> **Exercise aim**:
Give back only the lines in the records below from the one with "Continue the Blender" to the one with "o['kind'] = 'structure'", both inclusive, word for word.

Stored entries
****

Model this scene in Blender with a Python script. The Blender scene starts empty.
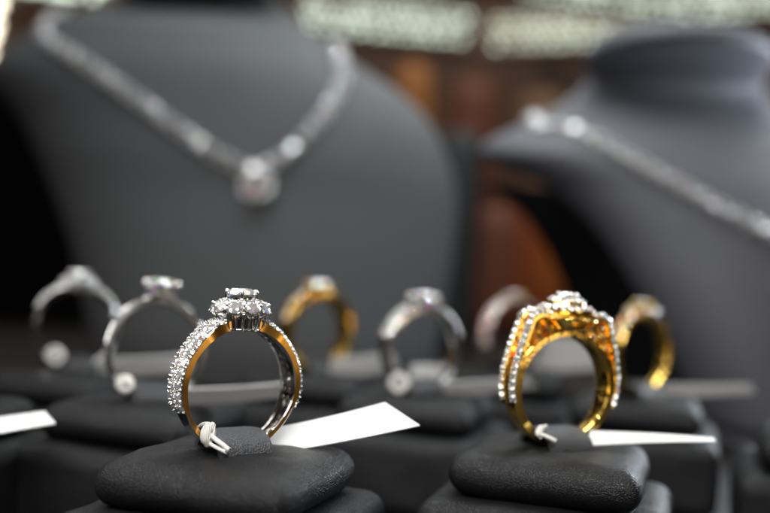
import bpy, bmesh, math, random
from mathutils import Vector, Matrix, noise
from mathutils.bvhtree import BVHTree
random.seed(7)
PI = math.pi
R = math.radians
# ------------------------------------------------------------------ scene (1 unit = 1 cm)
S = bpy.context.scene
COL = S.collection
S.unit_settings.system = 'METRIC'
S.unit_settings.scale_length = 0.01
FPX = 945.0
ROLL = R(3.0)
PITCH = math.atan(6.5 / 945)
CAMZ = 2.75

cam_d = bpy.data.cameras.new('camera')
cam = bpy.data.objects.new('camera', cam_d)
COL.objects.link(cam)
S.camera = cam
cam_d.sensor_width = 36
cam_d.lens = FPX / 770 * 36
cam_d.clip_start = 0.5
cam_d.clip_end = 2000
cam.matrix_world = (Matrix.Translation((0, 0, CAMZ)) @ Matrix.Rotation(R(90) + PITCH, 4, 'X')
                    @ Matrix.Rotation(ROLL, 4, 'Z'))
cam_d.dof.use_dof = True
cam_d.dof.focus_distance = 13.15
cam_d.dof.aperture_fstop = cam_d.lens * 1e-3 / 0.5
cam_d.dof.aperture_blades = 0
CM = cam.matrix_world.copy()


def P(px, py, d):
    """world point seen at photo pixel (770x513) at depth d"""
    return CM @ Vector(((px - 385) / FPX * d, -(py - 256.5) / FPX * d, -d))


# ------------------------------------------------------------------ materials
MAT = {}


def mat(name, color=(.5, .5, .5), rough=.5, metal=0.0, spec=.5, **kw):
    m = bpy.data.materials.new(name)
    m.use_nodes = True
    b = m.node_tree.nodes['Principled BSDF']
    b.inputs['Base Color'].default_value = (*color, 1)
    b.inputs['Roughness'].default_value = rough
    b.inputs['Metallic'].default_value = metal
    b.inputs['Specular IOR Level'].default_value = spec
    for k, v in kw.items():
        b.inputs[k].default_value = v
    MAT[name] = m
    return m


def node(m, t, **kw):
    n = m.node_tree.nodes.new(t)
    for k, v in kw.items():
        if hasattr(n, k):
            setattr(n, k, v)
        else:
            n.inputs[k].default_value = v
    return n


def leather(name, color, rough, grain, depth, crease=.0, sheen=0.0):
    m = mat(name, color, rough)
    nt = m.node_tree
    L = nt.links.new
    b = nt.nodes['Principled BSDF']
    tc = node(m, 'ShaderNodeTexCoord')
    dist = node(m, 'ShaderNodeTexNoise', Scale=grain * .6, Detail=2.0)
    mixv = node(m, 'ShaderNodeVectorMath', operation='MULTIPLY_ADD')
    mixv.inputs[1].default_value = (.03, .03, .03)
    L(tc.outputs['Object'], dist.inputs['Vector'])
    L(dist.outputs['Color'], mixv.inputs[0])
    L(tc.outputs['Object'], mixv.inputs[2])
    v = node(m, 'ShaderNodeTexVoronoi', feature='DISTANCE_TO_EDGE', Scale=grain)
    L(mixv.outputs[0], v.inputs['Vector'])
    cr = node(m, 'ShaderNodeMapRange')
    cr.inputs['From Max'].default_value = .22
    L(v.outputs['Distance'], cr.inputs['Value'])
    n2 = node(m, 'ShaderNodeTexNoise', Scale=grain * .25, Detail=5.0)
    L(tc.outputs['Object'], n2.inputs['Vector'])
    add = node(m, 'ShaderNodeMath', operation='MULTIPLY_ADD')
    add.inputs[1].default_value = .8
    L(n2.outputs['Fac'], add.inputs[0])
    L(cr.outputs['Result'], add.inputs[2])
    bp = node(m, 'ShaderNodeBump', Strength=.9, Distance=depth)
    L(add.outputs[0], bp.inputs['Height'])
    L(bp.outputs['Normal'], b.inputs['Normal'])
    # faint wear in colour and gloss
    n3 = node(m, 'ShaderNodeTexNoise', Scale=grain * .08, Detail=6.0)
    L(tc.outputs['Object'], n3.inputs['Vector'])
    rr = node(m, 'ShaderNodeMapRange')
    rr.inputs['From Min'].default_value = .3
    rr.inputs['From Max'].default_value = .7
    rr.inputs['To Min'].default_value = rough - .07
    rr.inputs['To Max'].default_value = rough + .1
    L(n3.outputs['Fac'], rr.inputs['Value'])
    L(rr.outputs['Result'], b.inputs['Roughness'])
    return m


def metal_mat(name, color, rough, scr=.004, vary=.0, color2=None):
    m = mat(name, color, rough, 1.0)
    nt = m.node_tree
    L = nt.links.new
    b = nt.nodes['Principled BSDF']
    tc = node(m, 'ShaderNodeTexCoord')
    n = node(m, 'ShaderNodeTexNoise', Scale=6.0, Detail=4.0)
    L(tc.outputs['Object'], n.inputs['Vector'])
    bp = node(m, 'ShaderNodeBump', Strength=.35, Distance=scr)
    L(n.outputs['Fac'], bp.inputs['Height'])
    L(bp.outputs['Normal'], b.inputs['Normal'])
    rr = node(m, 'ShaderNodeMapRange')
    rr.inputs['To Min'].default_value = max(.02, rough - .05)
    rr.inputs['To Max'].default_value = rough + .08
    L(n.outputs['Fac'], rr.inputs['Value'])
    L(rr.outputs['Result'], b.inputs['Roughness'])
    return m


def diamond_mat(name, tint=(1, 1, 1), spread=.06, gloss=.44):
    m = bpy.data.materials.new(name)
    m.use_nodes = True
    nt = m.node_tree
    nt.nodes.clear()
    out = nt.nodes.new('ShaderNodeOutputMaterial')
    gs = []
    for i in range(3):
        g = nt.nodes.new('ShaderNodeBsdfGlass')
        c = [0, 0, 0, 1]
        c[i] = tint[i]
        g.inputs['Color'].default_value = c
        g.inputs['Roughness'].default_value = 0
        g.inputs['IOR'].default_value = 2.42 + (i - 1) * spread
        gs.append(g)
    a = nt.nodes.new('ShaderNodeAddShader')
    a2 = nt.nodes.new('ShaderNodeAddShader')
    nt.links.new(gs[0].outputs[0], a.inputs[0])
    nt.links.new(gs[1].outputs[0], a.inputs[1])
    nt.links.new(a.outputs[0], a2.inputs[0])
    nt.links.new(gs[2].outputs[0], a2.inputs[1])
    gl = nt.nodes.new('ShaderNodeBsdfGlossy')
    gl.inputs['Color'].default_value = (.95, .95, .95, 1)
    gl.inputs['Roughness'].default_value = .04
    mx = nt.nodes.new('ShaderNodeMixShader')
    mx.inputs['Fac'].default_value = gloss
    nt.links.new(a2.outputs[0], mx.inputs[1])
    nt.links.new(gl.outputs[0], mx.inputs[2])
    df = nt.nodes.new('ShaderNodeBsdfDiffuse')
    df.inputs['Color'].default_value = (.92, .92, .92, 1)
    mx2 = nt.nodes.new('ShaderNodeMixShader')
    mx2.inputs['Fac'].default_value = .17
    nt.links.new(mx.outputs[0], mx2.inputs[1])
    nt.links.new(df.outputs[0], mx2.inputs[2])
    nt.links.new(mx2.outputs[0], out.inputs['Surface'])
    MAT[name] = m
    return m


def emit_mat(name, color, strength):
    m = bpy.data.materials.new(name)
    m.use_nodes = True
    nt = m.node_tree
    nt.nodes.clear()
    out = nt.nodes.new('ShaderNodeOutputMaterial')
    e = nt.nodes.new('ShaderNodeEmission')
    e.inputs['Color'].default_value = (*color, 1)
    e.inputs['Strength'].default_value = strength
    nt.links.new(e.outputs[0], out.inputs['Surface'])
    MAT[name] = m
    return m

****

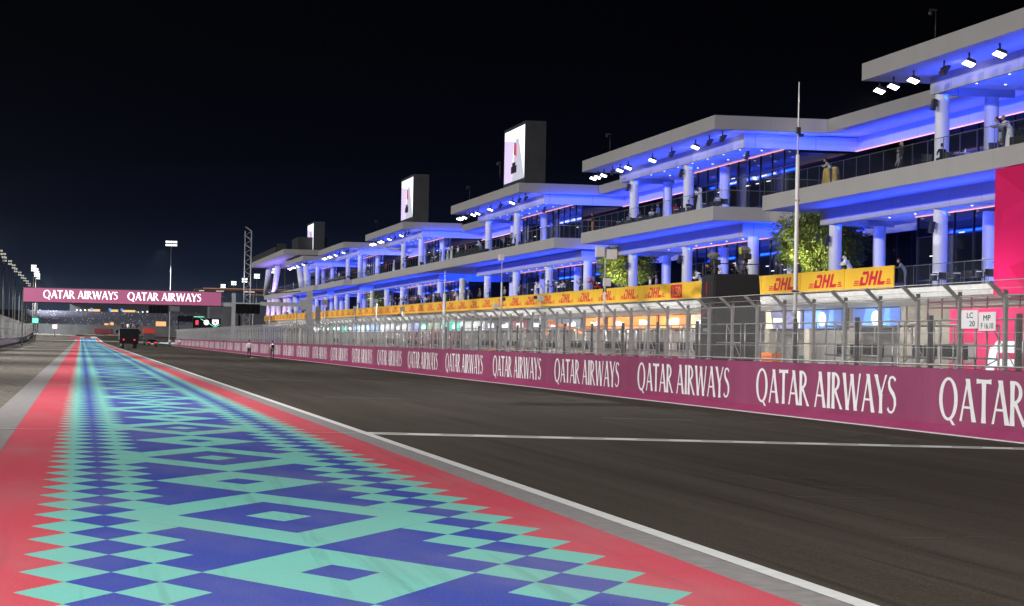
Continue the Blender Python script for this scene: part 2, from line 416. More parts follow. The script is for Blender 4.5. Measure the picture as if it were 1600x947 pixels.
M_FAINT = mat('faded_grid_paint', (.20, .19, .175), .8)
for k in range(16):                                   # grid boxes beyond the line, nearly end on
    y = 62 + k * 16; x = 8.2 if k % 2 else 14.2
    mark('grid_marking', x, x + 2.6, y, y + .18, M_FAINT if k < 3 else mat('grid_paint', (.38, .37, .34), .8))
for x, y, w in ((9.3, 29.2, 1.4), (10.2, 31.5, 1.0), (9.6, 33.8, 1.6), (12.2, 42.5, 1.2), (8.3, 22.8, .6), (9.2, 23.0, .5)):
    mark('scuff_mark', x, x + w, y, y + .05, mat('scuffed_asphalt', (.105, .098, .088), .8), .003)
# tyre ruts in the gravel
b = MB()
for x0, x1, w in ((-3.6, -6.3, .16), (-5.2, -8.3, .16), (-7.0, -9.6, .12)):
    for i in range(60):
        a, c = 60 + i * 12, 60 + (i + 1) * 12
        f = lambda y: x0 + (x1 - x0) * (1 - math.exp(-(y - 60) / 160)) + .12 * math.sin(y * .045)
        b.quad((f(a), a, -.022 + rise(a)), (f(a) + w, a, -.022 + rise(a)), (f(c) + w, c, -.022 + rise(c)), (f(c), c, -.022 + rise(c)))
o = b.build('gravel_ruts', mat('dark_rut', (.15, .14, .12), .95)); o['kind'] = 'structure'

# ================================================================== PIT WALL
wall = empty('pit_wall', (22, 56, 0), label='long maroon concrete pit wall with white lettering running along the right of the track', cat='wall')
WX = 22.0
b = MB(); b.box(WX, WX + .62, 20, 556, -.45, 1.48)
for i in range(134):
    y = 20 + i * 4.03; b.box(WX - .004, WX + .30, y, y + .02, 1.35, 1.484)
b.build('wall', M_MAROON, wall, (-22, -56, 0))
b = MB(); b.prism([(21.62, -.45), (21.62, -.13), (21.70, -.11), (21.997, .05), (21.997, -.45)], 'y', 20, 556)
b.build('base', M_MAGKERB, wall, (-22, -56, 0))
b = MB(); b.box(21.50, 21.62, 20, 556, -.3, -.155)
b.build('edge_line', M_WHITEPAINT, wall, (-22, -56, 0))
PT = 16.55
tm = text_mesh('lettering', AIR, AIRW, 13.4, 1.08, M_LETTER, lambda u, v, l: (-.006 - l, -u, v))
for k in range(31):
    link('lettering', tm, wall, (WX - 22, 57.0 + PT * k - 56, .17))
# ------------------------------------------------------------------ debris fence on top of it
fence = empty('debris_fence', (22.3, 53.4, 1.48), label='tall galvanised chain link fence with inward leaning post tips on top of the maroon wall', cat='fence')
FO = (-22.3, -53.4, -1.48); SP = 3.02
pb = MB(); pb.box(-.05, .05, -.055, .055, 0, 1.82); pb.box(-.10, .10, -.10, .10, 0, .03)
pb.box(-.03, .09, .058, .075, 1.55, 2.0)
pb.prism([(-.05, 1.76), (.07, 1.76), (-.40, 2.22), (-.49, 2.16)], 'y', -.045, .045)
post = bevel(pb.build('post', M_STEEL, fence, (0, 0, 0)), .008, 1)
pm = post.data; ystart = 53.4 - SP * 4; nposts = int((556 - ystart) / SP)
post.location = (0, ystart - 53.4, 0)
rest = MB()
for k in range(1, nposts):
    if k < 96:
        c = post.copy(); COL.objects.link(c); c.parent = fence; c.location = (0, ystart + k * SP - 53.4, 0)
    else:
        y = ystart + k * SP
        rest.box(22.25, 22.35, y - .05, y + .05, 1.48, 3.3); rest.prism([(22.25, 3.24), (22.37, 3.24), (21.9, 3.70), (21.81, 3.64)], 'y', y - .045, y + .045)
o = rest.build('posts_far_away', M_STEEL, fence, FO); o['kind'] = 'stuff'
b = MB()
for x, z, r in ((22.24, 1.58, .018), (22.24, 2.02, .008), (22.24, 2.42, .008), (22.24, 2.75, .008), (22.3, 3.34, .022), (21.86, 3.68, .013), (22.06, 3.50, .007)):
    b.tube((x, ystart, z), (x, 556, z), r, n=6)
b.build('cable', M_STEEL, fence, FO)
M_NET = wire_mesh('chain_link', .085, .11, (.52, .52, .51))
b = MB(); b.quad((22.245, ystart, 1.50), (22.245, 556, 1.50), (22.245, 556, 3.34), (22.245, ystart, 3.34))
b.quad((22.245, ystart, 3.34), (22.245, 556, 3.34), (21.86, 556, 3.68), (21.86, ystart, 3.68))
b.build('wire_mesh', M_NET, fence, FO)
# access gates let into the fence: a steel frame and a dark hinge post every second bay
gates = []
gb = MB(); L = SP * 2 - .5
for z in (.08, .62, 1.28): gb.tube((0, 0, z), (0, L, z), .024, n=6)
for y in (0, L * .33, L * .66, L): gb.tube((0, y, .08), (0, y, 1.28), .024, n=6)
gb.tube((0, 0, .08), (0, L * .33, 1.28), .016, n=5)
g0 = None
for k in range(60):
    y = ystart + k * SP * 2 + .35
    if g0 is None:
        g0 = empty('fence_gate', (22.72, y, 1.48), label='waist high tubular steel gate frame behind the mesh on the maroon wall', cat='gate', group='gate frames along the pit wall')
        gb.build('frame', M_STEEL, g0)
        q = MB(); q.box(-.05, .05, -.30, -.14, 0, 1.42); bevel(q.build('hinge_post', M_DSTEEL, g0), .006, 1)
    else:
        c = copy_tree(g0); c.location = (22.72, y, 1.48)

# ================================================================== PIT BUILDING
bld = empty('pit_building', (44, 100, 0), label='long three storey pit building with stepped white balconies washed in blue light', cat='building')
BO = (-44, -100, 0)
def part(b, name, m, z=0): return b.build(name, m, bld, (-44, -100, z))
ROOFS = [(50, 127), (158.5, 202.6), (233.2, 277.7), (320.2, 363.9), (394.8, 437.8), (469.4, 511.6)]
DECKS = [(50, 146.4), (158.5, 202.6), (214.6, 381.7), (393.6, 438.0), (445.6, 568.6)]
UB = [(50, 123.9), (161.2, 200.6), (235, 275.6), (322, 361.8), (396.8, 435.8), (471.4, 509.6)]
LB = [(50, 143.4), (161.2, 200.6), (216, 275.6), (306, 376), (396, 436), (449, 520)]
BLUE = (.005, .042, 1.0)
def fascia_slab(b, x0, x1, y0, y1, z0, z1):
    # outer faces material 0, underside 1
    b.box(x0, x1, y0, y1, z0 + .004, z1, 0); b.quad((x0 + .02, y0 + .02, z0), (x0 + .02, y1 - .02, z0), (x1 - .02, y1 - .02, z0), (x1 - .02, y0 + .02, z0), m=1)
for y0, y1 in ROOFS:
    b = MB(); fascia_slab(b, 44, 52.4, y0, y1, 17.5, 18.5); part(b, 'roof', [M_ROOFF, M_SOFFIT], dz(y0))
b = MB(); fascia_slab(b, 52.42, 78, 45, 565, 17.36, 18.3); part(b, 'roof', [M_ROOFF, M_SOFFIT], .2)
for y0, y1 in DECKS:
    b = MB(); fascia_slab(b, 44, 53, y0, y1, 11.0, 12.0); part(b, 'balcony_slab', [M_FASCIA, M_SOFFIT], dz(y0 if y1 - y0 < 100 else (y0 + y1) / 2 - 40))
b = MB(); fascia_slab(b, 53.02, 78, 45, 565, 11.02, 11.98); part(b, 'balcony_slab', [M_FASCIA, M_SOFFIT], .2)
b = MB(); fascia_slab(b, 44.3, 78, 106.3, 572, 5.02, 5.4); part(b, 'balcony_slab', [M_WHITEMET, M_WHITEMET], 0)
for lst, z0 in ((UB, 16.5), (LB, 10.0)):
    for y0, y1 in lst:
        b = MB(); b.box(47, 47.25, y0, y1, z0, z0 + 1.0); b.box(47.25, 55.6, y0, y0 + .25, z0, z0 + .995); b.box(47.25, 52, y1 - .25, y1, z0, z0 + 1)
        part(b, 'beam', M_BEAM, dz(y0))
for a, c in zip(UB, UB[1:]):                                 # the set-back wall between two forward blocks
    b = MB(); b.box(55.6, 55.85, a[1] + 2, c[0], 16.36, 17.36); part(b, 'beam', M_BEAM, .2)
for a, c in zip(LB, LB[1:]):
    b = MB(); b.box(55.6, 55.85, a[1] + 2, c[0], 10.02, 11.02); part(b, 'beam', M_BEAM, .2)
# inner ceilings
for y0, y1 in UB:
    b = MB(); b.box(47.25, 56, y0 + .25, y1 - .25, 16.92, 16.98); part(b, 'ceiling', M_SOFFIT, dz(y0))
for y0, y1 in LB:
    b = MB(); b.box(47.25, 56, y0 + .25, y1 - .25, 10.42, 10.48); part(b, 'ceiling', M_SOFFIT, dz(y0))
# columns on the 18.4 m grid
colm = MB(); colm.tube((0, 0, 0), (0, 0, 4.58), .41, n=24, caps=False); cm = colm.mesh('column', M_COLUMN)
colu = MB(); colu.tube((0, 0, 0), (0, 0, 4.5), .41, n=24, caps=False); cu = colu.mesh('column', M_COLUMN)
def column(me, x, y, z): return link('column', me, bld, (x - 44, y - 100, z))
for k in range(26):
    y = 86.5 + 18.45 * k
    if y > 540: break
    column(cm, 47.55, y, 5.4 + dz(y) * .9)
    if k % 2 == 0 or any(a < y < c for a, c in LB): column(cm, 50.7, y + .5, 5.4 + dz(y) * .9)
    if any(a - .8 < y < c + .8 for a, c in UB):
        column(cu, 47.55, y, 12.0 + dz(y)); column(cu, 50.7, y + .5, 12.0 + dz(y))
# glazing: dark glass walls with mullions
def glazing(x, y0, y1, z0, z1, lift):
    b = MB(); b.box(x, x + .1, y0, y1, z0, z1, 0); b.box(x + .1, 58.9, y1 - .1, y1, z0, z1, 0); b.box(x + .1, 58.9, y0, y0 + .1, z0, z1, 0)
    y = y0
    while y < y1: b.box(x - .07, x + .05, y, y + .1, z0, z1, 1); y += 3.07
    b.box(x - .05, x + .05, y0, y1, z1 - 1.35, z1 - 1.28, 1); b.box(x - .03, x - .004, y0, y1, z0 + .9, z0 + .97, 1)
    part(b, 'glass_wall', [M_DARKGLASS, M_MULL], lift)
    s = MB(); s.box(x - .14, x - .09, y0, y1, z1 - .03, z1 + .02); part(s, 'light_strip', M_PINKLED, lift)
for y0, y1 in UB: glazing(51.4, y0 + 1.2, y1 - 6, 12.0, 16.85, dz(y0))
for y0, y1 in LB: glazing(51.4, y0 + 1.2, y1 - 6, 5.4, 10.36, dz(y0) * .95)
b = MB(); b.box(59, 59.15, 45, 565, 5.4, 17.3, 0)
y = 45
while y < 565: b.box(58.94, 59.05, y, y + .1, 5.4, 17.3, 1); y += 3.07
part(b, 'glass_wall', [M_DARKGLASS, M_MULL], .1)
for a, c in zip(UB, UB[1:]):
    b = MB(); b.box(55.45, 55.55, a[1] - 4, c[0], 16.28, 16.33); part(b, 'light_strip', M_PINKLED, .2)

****

> **Task result**:
Continue the Blender Python script for this scene: part 2, from line 416. More parts follow. The script is for Blender 4.5. Measure the picture as if it were 1600x947 pixels.
M_FAINT = mat('faded_grid_paint', (.20, .19, .175), .8)
for k in range(16):                                   # grid boxes beyond the line, nearly end on
    y = 62 + k * 16; x = 8.2 if k % 2 else 14.2
    mark('grid_marking', x, x + 2.6, y, y + .18, M_FAINT if k < 3 else mat('grid_paint', (.38, .37, .34), .8))
for x, y, w in ((9.3, 29.2, 1.4), (10.2, 31.5, 1.0), (9.6, 33.8, 1.6), (12.2, 42.5, 1.2), (8.3, 22.8, .6), (9.2, 23.0, .5)):
    mark('scuff_mark', x, x + w, y, y + .05, mat('scuffed_asphalt', (.105, .098, .088), .8), .003)
# tyre ruts in the gravel
b = MB()
for x0, x1, w in ((-3.6, -6.3, .16), (-5.2, -8.3, .16), (-7.0, -9.6, .12)):
    for i in range(60):
        a, c = 60 + i * 12, 60 + (i + 1) * 12
        f = lambda y: x0 + (x1 - x0) * (1 - math.exp(-(y - 60) / 160)) + .12 * math.sin(y * .045)
        b.quad((f(a), a, -.022 + rise(a)), (f(a) + w, a, -.022 + rise(a)), (f(c) + w, c, -.022 + rise(c)), (f(c), c, -.022 + rise(c)))
o = b.build('gravel_ruts', mat('dark_rut', (.15, .14, .12), .95)); o['kind'] = 'structure'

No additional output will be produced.